Alice (Alice Braga) is going about her daily routine, when her abusive husband Jack (Callan Mulvey) senses something is wrong. With some coercion from his sister Lucy (Teresa Palmer), he decides to contact a “specialist”, Charlie Wolfe (Simon Pegg), to have her followed. Alice, as she usually does, goes to visit the man she is cheating on her husband with, Dylan (Luke Hemsworth). Wolfe records everything on camera and Jack hires him to kill his wife. Unfortunately for Alice, Jack and Wolfe aren’t the only people trying to kill her. Lucy and her husband, swimming in gambling debt, hatch a plan to kill Alice, switch Lucy’s dental records with her, and fake her death for insurance. Alice has a plan of her own, planning to run away with Dylan, so she steals all the money in Jack’s case. Alice might be dead thrice over, but this film arrived dead on arrival.
This film is full of missed opportunities, regrets, and bad decisions, and I’m not just talking about the characters in this half-cocked story. The story suffers from a conflux of narratives, each unstably stacking on top of each other until you get a tiered wreck. The entire cast is squandered as they endeavor to go through the motions and make it through this banal calamity. Even the genres seemed muddled, trying to be a mystery and suspense film, by being too predictable to keep up with any intrigue or uncertainty. The odd part is that this film feels like it’s courting comedy, but never really lands any punchlines. Which is a shame really, because if the film had gone all out assassin spoof, it would have faired better, especially where some of the cast is concerned.

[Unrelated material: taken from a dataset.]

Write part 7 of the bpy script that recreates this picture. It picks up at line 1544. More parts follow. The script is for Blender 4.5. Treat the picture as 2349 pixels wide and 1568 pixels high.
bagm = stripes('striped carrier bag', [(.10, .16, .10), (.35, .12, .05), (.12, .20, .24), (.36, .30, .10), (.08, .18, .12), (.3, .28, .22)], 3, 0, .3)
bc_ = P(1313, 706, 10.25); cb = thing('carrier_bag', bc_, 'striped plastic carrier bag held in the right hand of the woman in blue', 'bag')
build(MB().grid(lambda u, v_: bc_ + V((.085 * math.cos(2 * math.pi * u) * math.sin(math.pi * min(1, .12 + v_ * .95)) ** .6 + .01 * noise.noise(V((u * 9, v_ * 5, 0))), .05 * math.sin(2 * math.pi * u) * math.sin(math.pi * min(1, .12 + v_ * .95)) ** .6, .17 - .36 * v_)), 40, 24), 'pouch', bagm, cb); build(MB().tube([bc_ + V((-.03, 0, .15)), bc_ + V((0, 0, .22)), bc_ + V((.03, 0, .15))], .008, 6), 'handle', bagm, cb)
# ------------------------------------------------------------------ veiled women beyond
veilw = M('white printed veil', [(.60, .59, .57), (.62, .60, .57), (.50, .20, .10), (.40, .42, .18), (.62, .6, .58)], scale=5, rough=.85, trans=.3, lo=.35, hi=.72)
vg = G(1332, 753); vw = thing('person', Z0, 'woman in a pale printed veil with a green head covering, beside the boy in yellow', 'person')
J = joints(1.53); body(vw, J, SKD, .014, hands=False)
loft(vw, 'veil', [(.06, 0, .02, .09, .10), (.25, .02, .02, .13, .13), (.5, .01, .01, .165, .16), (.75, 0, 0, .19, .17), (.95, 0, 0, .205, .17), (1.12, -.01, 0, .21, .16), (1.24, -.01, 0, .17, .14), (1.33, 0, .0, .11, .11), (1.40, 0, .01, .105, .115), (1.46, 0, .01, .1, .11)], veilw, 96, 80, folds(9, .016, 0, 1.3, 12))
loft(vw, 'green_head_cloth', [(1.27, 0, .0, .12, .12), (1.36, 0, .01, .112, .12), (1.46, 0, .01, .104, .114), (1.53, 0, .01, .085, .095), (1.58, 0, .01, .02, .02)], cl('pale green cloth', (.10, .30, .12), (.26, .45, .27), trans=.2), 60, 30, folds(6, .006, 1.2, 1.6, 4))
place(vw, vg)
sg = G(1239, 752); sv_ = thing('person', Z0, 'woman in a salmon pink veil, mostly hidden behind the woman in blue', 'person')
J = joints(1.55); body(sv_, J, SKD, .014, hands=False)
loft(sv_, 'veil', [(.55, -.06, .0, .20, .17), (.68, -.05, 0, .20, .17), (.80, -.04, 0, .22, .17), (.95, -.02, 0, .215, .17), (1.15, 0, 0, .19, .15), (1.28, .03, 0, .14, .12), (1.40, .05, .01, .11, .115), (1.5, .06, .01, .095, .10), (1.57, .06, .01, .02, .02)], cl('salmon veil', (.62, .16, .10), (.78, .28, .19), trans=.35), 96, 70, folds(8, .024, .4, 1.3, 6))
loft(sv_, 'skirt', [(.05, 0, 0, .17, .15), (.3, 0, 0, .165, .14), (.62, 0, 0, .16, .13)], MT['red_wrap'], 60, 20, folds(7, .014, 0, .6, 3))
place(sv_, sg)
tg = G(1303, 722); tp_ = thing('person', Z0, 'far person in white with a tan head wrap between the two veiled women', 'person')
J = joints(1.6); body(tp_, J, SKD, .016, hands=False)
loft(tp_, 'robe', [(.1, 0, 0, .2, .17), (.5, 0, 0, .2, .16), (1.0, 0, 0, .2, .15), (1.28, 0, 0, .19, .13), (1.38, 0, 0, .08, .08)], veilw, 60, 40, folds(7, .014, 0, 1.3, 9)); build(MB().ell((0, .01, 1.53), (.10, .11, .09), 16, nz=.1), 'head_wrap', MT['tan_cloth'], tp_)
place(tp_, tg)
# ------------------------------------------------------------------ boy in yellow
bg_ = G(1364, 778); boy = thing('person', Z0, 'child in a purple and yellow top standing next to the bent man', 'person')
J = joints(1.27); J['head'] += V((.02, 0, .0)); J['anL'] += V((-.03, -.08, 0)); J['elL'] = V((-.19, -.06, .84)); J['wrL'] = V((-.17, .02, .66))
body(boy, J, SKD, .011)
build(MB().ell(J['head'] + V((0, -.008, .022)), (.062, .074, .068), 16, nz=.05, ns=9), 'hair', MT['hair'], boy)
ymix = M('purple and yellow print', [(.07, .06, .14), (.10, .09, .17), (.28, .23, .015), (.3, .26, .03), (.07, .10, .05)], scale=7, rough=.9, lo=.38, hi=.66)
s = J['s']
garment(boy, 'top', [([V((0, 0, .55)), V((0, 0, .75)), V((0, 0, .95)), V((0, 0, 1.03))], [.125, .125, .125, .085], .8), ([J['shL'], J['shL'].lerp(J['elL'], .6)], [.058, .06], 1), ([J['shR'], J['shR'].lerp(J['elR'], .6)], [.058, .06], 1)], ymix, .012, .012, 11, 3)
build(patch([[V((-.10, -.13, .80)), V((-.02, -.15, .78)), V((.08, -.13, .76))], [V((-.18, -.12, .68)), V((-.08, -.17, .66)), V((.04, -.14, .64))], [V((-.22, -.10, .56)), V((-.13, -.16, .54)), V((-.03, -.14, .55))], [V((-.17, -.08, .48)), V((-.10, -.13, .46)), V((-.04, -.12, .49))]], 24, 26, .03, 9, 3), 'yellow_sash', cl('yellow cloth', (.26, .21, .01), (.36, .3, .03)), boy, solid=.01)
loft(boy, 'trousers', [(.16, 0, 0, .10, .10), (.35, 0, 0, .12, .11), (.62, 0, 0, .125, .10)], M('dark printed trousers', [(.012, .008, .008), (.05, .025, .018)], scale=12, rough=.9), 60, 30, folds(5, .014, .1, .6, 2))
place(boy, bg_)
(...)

The biggest asset, whichever direction this film would have chosen to go, was undoubtedly Simon Pegg. Instead, this film chose to take its A-list talent and relegate him to tertiary character status. Pegg, equipped with his natural comedic charm and a handle-bar mustache, goes into this film basically disarmed due to the lack of character development. Even his signature smirk, usually following a joke, loses its charm when nothing of any importance or humorous happens. This film is one Edgar Wright short of making it a sibling entry into the Cornetto Trilogy canon.
Kill Me Three Times killed any chance for success when it decided to use its potentially greatest saving grace as a fringe character (both in the marginalized sense and the decorative one). That alone made the rest of the cast overkill. We don’t need and probably wouldn’t be able to handle the film three times. Most of us barely made it through the first.